Friday, June 9, 2023

Salonen and Sellars Bring Opera to Davies

Last night in Davies Symphony Hall, the San Francisco Symphony presented the first of its three performances of Adriana Mater, the second opera composed by Kaija Saariaho, who died one week ago today at the age of 70. The opera is structured in two acts, which together present seven tableaux, three in the first act and four in the second. In the flow of the narrative, eighteen years elapse between the two acts.

Saariaho’s first opera, L’Amour de loin (love from afar) was first performed by the Metropolitan Opera in December of 2016, and that production was subsequently streamed and saved for broadcast on Public Television. The French libretto by Amin Maalouf was relatively minimal in content, but the overall flow of the telecast was engaging from beginning to end. He also provided the libretto, again in French, for Adriana Mater.

 

The four characters in Adriana Mater: Yonas (Nicholas Phan), Adriana (Fleur Barron), Refka (Axelle Fanyo), and Tsargo (Christopher Purves) (photograph by Brittany Hosea-Small, courtesy of the San Francisco Symphony)

There is a bitter irony to the opera’s title. The plot, which “takes place in a country at war” (quoted in an essay by Saariaho in the program book), revolves entirely around a woman named Adriana (sung last night by mezzo Fleur Barron). The irony comes from the fact she is raped by the soldier Tsargo (baritone Christopher Purves) in the first act, while the second act involves her coming to terms with the result of that rape, her son Yonas (tenor Nicholas Phan). There is only one other character in the narrative, Adriana’s sister Refka (soprano Axelle Fanyo).

Staging was directed by Peter Sellars, and Esa-Pekka Salonen conducted. Both of them had presented the world premiere in Paris in April of 2006. Last night was the first SFS performance. Sellars gave the pre-concert talk, which amounted to an account of the overall plot. It is probably fair to say that he brought more acting chops to that account than were evident during the performance itself, which basically involved a lot of coming and going by the four characters between two platforms that had been erected on the Davies stage.

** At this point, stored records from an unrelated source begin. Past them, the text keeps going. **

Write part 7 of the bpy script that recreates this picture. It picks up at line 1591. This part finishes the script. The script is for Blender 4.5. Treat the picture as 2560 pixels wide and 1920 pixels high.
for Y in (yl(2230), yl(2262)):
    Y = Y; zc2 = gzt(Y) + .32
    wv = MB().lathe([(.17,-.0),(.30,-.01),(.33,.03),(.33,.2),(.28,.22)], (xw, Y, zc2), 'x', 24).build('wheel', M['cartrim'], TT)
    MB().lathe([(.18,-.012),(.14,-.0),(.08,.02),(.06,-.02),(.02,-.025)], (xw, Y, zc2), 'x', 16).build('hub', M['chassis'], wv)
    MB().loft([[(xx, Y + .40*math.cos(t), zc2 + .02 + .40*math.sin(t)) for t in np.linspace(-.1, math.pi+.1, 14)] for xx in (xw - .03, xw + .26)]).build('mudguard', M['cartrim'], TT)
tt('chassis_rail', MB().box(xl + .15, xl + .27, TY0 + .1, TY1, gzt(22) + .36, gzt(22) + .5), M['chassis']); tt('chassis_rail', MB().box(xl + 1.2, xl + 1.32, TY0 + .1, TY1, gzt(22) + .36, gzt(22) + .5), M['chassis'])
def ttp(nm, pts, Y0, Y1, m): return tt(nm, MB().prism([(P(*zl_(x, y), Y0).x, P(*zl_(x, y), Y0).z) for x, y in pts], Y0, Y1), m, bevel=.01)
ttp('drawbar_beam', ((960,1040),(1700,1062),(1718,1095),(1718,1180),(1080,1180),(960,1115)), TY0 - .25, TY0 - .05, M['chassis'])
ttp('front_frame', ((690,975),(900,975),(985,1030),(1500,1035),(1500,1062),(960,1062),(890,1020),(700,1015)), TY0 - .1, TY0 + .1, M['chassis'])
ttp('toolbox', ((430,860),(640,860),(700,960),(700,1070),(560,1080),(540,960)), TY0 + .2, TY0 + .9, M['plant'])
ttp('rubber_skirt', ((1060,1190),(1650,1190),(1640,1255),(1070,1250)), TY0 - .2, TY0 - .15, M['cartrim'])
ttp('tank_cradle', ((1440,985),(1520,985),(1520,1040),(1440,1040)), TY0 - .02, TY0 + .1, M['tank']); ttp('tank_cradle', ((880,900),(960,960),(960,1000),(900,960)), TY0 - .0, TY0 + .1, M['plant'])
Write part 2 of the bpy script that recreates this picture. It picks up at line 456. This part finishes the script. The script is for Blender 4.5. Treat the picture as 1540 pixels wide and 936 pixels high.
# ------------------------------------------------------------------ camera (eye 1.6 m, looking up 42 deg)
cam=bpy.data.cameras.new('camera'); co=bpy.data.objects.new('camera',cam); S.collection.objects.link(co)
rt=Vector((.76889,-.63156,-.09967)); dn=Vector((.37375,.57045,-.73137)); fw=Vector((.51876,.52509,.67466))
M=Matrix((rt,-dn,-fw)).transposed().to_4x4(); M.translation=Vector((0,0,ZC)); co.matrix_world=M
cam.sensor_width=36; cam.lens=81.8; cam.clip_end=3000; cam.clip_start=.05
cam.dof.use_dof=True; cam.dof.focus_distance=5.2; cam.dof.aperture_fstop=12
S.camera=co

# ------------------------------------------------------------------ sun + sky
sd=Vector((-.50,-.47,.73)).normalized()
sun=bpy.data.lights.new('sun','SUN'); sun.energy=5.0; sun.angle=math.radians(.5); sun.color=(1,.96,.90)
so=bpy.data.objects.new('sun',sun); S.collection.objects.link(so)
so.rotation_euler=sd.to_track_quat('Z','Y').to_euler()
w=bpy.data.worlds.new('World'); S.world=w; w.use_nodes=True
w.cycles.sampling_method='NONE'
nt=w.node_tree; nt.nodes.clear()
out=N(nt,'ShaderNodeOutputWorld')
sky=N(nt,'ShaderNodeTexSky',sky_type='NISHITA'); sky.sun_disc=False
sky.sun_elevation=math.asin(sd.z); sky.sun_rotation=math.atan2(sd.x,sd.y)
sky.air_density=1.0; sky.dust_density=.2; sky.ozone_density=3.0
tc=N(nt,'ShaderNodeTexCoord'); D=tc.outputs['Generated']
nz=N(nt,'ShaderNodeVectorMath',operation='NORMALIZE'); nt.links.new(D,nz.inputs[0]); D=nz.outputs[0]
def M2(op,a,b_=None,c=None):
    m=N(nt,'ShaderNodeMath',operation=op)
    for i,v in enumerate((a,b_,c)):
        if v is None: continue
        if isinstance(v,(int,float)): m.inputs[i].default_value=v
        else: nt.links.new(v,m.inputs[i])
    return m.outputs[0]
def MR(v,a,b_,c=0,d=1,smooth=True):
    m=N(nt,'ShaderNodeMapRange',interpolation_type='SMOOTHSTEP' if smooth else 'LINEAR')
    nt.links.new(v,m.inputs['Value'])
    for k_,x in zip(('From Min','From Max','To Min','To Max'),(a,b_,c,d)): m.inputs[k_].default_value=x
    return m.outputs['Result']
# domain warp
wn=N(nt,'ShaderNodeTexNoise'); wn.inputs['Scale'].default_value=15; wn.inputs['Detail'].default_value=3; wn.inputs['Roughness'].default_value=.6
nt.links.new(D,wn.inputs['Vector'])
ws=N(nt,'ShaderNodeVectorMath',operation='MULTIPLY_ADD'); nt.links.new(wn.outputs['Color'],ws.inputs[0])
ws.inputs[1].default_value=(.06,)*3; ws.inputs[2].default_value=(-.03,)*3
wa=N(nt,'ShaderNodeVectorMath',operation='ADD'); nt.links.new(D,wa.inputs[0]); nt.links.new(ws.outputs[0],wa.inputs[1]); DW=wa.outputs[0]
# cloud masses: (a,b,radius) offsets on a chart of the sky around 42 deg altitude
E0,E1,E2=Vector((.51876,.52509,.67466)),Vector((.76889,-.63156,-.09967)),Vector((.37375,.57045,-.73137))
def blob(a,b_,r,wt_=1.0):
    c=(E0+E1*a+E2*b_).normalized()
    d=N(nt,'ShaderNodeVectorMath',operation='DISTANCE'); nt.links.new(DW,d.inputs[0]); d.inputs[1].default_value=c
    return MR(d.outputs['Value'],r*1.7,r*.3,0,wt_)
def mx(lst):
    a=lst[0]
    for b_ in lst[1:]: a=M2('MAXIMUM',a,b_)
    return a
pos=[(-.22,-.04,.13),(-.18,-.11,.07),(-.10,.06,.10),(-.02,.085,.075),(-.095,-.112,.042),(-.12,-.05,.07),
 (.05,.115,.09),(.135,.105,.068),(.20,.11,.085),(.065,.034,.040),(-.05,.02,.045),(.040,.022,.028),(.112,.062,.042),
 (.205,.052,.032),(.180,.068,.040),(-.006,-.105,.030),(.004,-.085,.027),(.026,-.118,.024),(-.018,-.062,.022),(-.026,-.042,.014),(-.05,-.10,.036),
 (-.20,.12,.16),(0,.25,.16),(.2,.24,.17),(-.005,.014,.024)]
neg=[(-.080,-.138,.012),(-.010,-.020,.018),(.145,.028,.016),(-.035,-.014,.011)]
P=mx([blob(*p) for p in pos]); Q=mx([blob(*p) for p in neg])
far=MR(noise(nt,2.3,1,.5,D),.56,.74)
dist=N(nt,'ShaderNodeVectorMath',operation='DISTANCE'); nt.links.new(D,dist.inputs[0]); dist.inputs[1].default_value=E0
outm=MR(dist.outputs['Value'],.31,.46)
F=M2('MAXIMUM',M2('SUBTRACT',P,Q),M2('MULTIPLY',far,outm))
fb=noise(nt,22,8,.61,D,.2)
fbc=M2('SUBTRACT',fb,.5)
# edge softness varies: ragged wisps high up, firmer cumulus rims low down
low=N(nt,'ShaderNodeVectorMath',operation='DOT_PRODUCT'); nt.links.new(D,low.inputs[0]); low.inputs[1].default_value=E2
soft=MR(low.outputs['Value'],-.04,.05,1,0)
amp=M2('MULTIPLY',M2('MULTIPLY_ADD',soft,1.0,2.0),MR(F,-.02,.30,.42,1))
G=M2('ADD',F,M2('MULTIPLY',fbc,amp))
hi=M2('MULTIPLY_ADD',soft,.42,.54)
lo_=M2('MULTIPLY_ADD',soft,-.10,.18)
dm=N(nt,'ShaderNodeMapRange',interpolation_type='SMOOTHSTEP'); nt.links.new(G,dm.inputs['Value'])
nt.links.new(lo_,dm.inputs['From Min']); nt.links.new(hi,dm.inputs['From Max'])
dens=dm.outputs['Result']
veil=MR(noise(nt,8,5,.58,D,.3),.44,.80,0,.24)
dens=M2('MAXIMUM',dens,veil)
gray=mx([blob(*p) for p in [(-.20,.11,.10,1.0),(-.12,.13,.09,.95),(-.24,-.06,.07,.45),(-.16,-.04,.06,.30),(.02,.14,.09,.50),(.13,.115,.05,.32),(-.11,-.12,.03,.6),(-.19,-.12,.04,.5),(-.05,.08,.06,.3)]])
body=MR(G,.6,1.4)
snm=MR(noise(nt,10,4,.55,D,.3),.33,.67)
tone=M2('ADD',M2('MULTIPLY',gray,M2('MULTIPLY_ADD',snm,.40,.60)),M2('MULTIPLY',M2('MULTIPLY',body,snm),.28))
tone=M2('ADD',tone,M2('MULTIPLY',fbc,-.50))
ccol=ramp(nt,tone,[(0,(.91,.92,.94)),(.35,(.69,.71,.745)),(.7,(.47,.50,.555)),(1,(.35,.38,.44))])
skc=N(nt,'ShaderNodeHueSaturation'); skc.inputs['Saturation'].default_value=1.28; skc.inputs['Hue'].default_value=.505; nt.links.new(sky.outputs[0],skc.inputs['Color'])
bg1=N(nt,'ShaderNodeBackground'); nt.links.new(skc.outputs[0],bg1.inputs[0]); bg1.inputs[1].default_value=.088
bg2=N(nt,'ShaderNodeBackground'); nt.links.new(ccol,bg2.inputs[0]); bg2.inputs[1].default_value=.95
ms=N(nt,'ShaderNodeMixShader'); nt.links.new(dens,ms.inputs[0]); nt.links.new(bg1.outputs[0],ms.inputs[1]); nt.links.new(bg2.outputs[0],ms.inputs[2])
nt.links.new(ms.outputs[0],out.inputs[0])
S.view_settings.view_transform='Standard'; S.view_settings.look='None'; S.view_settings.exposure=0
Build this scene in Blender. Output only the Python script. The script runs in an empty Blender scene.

That imbalance of priorities is typical of a Sellars production. He tends to provoke solely for the sake of provoking, and his overloaded staging for Adriana Mater tended to overwhelm the many subtleties of person-to-person engagement that emerge during the progression of Maalouf’s plot structure. I am not quite sure why his work has been embraced by so many opera companies (including the San Francisco Opera). My guess is that he feels that surface-structure provocations will be given better reception than more cerebral approaches to narrative. Personally, I felt that last night he had pulled almost all of his rabbits out of the hat by the end of the first act and never seemed to come to terms with the dark depths of narrative that need to be negotiated during the second act.